Charles Hoag's Inventions on the Summer Solstice was written for the Verdehr Trio in 1979. It is an evocative work, enhanced by such effects as the spatial modulation of the violin in the second invention, and the addition of claves, maracas, wire brushes used inside the piano, and a toy cricket to augment the ensemble's timbral resources.

"Summer solstice is that time of year at which the sun has reached its northernmost declination. As such, it has been one of the great primordial dividing points of the year. The ancient Egyptians planted by it. The Norse built bonfires on the mountainsides to ward off evil spirits attendant to it. Shakespeare wove midsummer behavior throughout several of his plays. And, though the origin of Stonehenge is still a mystery, we do know that its giant megaliths form an exact calendar that measures the solsticial sunrises, solar and lunar eclipses and much more. It is all of these human manifestations of this ancient and mystical time that these inventions celebrate."

1. Pharaoh's Nile Rises at Solstice: Symbolic of the life-giving quality of the rising Nile, the piano is the giver of the musical material in this invention. Its series of slowly expanding symmetrical sonorities provide the pitch material for the violin and clarinet.
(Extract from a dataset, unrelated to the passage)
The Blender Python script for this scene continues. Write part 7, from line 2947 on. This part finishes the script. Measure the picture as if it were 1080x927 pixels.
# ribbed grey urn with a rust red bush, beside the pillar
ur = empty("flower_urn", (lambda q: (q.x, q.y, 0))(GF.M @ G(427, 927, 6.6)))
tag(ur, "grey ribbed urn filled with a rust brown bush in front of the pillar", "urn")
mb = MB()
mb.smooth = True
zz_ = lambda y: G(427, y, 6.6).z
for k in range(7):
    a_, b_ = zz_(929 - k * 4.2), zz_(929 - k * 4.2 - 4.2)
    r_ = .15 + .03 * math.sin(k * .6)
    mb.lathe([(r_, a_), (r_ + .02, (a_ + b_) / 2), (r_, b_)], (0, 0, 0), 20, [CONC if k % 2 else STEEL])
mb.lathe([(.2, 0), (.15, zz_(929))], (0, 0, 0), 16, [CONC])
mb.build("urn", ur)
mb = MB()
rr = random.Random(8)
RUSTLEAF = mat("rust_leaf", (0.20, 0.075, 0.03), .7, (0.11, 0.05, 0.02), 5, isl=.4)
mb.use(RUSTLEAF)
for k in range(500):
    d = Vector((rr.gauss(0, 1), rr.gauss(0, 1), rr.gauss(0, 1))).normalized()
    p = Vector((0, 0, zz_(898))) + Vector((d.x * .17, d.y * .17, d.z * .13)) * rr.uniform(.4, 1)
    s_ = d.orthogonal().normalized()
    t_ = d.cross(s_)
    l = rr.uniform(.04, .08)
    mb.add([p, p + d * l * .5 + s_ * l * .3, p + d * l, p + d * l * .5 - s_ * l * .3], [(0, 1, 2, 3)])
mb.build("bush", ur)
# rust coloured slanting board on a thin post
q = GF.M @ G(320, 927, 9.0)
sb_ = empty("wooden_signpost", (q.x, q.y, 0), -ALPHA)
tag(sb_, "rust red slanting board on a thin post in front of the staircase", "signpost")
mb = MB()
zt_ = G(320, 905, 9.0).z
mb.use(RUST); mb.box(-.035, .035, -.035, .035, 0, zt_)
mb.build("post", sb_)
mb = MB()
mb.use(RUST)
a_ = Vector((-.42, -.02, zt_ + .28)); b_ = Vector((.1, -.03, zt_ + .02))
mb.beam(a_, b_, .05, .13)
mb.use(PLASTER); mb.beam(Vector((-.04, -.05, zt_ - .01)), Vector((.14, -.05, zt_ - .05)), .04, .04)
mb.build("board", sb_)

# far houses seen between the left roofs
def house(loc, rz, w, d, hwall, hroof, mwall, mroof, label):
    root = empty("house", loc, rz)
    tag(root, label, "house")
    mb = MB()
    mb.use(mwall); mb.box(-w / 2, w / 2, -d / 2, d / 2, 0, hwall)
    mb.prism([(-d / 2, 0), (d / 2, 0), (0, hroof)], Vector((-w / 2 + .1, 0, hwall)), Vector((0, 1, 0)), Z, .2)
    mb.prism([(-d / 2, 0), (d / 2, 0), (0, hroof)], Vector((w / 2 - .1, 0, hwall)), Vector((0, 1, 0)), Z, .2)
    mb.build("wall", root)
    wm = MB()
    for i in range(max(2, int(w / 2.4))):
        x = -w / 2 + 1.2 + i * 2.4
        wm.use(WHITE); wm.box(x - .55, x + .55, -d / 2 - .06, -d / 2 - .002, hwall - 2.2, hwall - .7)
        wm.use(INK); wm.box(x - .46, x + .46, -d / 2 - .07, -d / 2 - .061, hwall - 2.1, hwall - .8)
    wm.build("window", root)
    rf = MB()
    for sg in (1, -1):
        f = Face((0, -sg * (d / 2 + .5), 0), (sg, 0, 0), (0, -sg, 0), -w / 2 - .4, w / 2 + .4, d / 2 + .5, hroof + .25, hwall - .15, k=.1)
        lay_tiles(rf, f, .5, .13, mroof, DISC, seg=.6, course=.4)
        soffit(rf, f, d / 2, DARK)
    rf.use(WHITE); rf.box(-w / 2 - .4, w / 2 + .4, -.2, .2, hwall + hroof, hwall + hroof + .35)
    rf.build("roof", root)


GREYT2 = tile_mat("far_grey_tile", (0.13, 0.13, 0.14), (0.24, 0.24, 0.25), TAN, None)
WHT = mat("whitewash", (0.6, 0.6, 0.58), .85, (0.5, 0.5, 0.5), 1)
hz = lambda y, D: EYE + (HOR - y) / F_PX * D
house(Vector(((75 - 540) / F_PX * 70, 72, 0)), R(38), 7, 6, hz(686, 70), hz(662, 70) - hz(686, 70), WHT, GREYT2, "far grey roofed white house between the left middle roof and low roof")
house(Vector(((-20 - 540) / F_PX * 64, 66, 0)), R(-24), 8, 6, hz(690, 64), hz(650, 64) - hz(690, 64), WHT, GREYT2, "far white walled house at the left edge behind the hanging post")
2. St. Johns Eve: Watchfires Roar Along the Fjords: Celebrants cavort close to the flames whose light protects them from evil spirits and 'unlaid ghosts' reputed to be abroad that night. A folk fiddler is heard at the perimeter.

3. Midsummer Sunrise at Stonehenge: A solar F# systematically emerges and journeys from unison to an octave. The pitch material of this journey is symmetrically organized, as is the rhythmic subdivision of the measures in the piano part.

4. This is Very Midsummer Madness (Shakespeare): A quote from Mozart's Symphony No. 40 in G Minor is subjected to midsummer madness.

5. The Murmurous Haunt of Flies on Summer's Eve (Keats): Unique and perhaps somewhat insect-like sounds are produced by the pianist striking and scraping the strings with wire brushes, the violinist playing artificial harmonics and the clarinetist playing only upon the upper half of the instrument.

6. The Inexorable Procession of the Sun to Summer Solstice: Once again, as in the third invention, the pitch F# journeys from a unison to an octave, double octave and beyond. The details of the journey are, however, completely recomposed." C.H.

Katherine Hoover's Images
"Written for the Verdehr Trio in 1981, Images has to do with the way various images--or themes--are changed in the process of thinking. The first movement is concerned with two very distinct ideas that eventually interact and affect each other. The second movement is a set of six variations on a somewhat somber colonial American hymn, God of My Justice. The third begins with similar themes which eventually agree to a separation. It also contains hints of It Ain't Necessarily So, which is finally quoted at the end." K.H.